Source material -
[start]

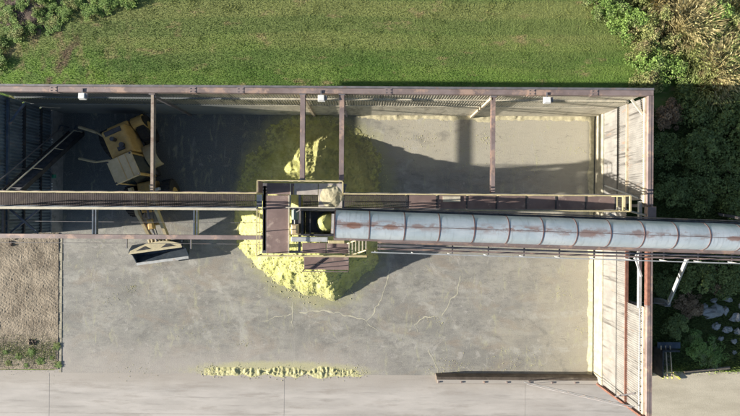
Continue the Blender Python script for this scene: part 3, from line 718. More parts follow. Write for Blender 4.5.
# ------------------------------------------------------------------ conveyor
A = Vector((-1.50, -.68, 6.95)); B = Vector((24.0, -1.42, 5.55)); D = (B-A).normalized(); L = (B-A).length
S = D.cross(Vector((0,0,1))).normalized()      # towards -y
U = S.cross(D).normalized()
R = .59
cv = thing('belt_conveyor', 'long pale blue covered belt conveyor with rust spots rising from the east to the platform', 'conveyor', tuple(A-Vector((0,0,2))))
def arc(b, s0, s1, r, n=28, th=.02, a0=-8, a1=188):
    vs = []; fs = []; ee = []
    for s_ in (s0, s1):
        for rr in (r, r-th):
            for i in range(n+1):
                t_ = math.radians(a0+(a1-a0)*i/n); vs.append(tuple(A+D*s_+S*(math.cos(t_)*rr)+U*(math.sin(t_)*rr)))
    m = n+1
    for i in range(n):
        fs += [(i, i+1, 2*m+i+1, 2*m+i), (m+i+1, m+i, 3*m+i, 3*m+i+1)]
        ee += [(i+1, i, m+i, m+i+1), (2*m+i, 2*m+i+1, 3*m+i+1, 3*m+i)]
    b.add(vs, fs); b.add(vs, ee)
n = 17; seg = 1.46; s0 = .0
b = MB(); pos = 0.0; k = 0
while pos < L-1:
    w_ = seg
    b = MB(); arc(b, pos, pos+w_-.006, R+.004*(k % 2)); o = b.build('cover', M['cover'], cv, True)
    b = MB(); arc(b, pos+w_-.022, pos+w_+.022, R+.014, th=.02); b.build('band', M['band'], cv, True)
    pos += w_; k += 1
CL = pos
b = MB(); arc(b, .0, .05, R+.014, th=.012); b.build('band', M['band'], cv, True)
# crest seam
b = MB(); b.bar(A+U*(R+.012)-S*.0, A+D*CL+U*(R+.012), .014, .012); b.build('seam', M['band'], cv)
# belt with load inside the open mouth
vs = MB(); vs.bar(A+D*(.05)-U*.15, A+D*CL-U*.15, .8, .03); vs.build('belt', M['dark_steel'], cv)
vs = MB().tube(tuple(A+D*.02-U*.36-S*.42), tuple(A+D*.02-U*.36+S*.42), .16, 14); vs.build('head_pulley', M['dark_steel'], cv)
# side trusses
for sgn in (1, -1):
    off = S*(sgn*(R+.05)); b = MB()
    b.bar(A+off-U*.08, A+D*CL+off-U*.08, .09, .10); b.bar(A+off-U*.62, A+D*CL+off-U*.62, .09, .09)
    k = 0; p = 0.0
    while p < CL-.8:
        a_, c_ = (-.57, -.13) if k % 2 == 0 else (-.13, -.57)
        b.bar(A+D*p+off+U*a_, A+D*(p+.8)+off+U*c_, .05, .05); p += .8; k += 1
    b.build('truss', M['beam'] if sgn > 0 else M['dark_steel'], cv)
b = MB(); p = 0.4
while p < CL: MB().bar(A+D*p-S*R-U*.62, A+D*p+S*R-U*.62, .05, .06).build('cross_tie', M['beam_grey'], cv); p += 1.6
# side walkway on the south flank
for q, m_ in ((.16, 'beam'), (.30, 'beam_grey'), (.44, 'beam')):
    b = MB(); b.bar(A+D*1.9+S*(R+q)-U*.55, A+D*CL+S*(R+q)-U*.55, .075 if q != .3 else .09, .04); b.build('walk_plank', M[m_], cv)
b = MB(); b.bar(A+D*1.6+S*(R+.55)+U*.05, A+D*CL+S*(R+.55)+U*.05, .045, .045)
p = 1.8
while p < CL: b.bar(A+D*p+S*(R+.55)-U*.58, A+D*p+S*(R+.55)+U*.03, .04, .04); p += 1.6
b.build('handrail', M['white_steel'], cv)
b = MB(); p = 2.0
while p < CL: MB().bar(A+D*p+S*(R+.02)-U*.6, A+D*p+S*(R+.55)-U*.6, .05, .04).build('walkway_bracket', M['beam_grey'], cv); p += 1.6
# cable and small brackets on the north flank
b = MB(); b.tube(tuple(A+D*2.5-S*(R+.14)-U*.1), tuple(A+D*CL-S*(R+.14)-U*.1), .03, 6); b.build('conduit', M['dark_steel'], cv)

# conveyor support braces on the east side
def leg(p, q, w, m, label):
    t_ = thing('conveyor_brace', label, 'brace', tuple(q), 'braces propping the conveyor')
    MB().bar(p, q, w, w).build('strut', m, t_)
    MB().bar(Vector(q)+Vector((-.12,0,.03)), Vector(q)+Vector((.12,0,.03)), .2, .05).build('foot_plate', M['beam_grey'], t_)
p = Vector(at(687, 259, 5.4)); q = Vector(at(668, 304, 1.2))
leg(p, q, .13, M['white_steel'], 'slanting off-white strut under the conveyor over the dark shrubs east of the wall')
b = MB(); b.tube(tuple(q), (12.95, q.y+.12, 1.0), .02, 6); tag(b.build('tie_rod', M['beam_grey']), 'thin tie rod from the foot of the slanting strut to the east wall', 'rod')
b = MB().box(q.x-.15, q.x+.15, q.y-.15, q.y+.15, -.03, 1.2, .03); tag(b.build('concrete_pier', M['stem_dark']), 'concrete pier carrying the foot of the slanting strut', 'pier')
for x in (19.5, 23.0):
    t_ = thing('conveyor_trestle', 'grey trestle under the conveyor east of the slanting strut' if x < 20 else 'grey trestle under the far east end of the conveyor', 'trestle', (x, -1.3, 0), 'trestles under the conveyor')
    zt = 5.0-(x-19.5)*.05-.05
    for s_ in (-1, 1): MB().bar((x, -1.3+s_*1.1, 0), (x, -1.3+s_*.5, zt), .14, .14).build('leg', M['beam_grey'], t_)
    MB().bar((x, -1.3-.8, 2.5), (x, -1.3+.8, 2.5), .1, .1).build('cross_tie', M['beam_grey'], t_)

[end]

Exercise directions -
Repeat the data exactly, without the pictures.

Result -
Continue the Blender Python script for this scene: part 3, from line 718. More parts follow. Write for Blender 4.5.
# ------------------------------------------------------------------ conveyor
A = Vector((-1.50, -.68, 6.95)); B = Vector((24.0, -1.42, 5.55)); D = (B-A).normalized(); L = (B-A).length
S = D.cross(Vector((0,0,1))).normalized()      # towards -y
U = S.cross(D).normalized()
R = .59
cv = thing('belt_conveyor', 'long pale blue covered belt conveyor with rust spots rising from the east to the platform', 'conveyor', tuple(A-Vector((0,0,2))))
def arc(b, s0, s1, r, n=28, th=.02, a0=-8, a1=188):
    vs = []; fs = []; ee = []
    for s_ in (s0, s1):
        for rr in (r, r-th):
            for i in range(n+1):
                t_ = math.radians(a0+(a1-a0)*i/n); vs.append(tuple(A+D*s_+S*(math.cos(t_)*rr)+U*(math.sin(t_)*rr)))
    m = n+1
    for i in range(n):
        fs += [(i, i+1, 2*m+i+1, 2*m+i), (m+i+1, m+i, 3*m+i, 3*m+i+1)]
        ee += [(i+1, i, m+i, m+i+1), (2*m+i, 2*m+i+1, 3*m+i+1, 3*m+i)]
    b.add(vs, fs); b.add(vs, ee)
n = 17; seg = 1.46; s0 = .0
b = MB(); pos = 0.0; k = 0
while pos < L-1:
    w_ = seg
    b = MB(); arc(b, pos, pos+w_-.006, R+.004*(k % 2)); o = b.build('cover', M['cover'], cv, True)
    b = MB(); arc(b, pos+w_-.022, pos+w_+.022, R+.014, th=.02); b.build('band', M['band'], cv, True)
    pos += w_; k += 1
CL = pos
b = MB(); arc(b, .0, .05, R+.014, th=.012); b.build('band', M['band'], cv, True)
# crest seam
b = MB(); b.bar(A+U*(R+.012)-S*.0, A+D*CL+U*(R+.012), .014, .012); b.build('seam', M['band'], cv)
# belt with load inside the open mouth
vs = MB(); vs.bar(A+D*(.05)-U*.15, A+D*CL-U*.15, .8, .03); vs.build('belt', M['dark_steel'], cv)
vs = MB().tube(tuple(A+D*.02-U*.36-S*.42), tuple(A+D*.02-U*.36+S*.42), .16, 14); vs.build('head_pulley', M['dark_steel'], cv)
# side trusses
for sgn in (1, -1):
    off = S*(sgn*(R+.05)); b = MB()
    b.bar(A+off-U*.08, A+D*CL+off-U*.08, .09, .10); b.bar(A+off-U*.62, A+D*CL+off-U*.62, .09, .09)
    k = 0; p = 0.0
    while p < CL-.8:
        a_, c_ = (-.57, -.13) if k % 2 == 0 else (-.13, -.57)
        b.bar(A+D*p+off+U*a_, A+D*(p+.8)+off+U*c_, .05, .05); p += .8; k += 1
    b.build('truss', M['beam'] if sgn > 0 else M['dark_steel'], cv)
b = MB(); p = 0.4
while p < CL: MB().bar(A+D*p-S*R-U*.62, A+D*p+S*R-U*.62, .05, .06).build('cross_tie', M['beam_grey'], cv); p += 1.6
# side walkway on the south flank
for q, m_ in ((.16, 'beam'), (.30, 'beam_grey'), (.44, 'beam')):
    b = MB(); b.bar(A+D*1.9+S*(R+q)-U*.55, A+D*CL+S*(R+q)-U*.55, .075 if q != .3 else .09, .04); b.build('walk_plank', M[m_], cv)
b = MB(); b.bar(A+D*1.6+S*(R+.55)+U*.05, A+D*CL+S*(R+.55)+U*.05, .045, .045)
p = 1.8
while p < CL: b.bar(A+D*p+S*(R+.55)-U*.58, A+D*p+S*(R+.55)+U*.03, .04, .04); p += 1.6
b.build('handrail', M['white_steel'], cv)
b = MB(); p = 2.0
while p < CL: MB().bar(A+D*p+S*(R+.02)-U*.6, A+D*p+S*(R+.55)-U*.6, .05, .04).build('walkway_bracket', M['beam_grey'], cv); p += 1.6
# cable and small brackets on the north flank
b = MB(); b.tube(tuple(A+D*2.5-S*(R+.14)-U*.1), tuple(A+D*CL-S*(R+.14)-U*.1), .03, 6); b.build('conduit', M['dark_steel'], cv)

# conveyor support braces on the east side
def leg(p, q, w, m, label):
    t_ = thing('conveyor_brace', label, 'brace', tuple(q), 'braces propping the conveyor')
    MB().bar(p, q, w, w).build('strut', m, t_)
    MB().bar(Vector(q)+Vector((-.12,0,.03)), Vector(q)+Vector((.12,0,.03)), .2, .05).build('foot_plate', M['beam_grey'], t_)
p = Vector(at(687, 259, 5.4)); q = Vector(at(668, 304, 1.2))
leg(p, q, .13, M['white_steel'], 'slanting off-white strut under the conveyor over the dark shrubs east of the wall')
b = MB(); b.tube(tuple(q), (12.95, q.y+.12, 1.0), .02, 6); tag(b.build('tie_rod', M['beam_grey']), 'thin tie rod from the foot of the slanting strut to the east wall', 'rod')
b = MB().box(q.x-.15, q.x+.15, q.y-.15, q.y+.15, -.03, 1.2, .03); tag(b.build('concrete_pier', M['stem_dark']), 'concrete pier carrying the foot of the slanting strut', 'pier')
for x in (19.5, 23.0):
    t_ = thing('conveyor_trestle', 'grey trestle under the conveyor east of the slanting strut' if x < 20 else 'grey trestle under the far east end of the conveyor', 'trestle', (x, -1.3, 0), 'trestles under the conveyor')
    zt = 5.0-(x-19.5)*.05-.05
    for s_ in (-1, 1): MB().bar((x, -1.3+s_*1.1, 0), (x, -1.3+s_*.5, zt), .14, .14).build('leg', M['beam_grey'], t_)
    MB().bar((x, -1.3-.8, 2.5), (x, -1.3+.8, 2.5), .1, .1).build('cross_tie', M['beam_grey'], t_)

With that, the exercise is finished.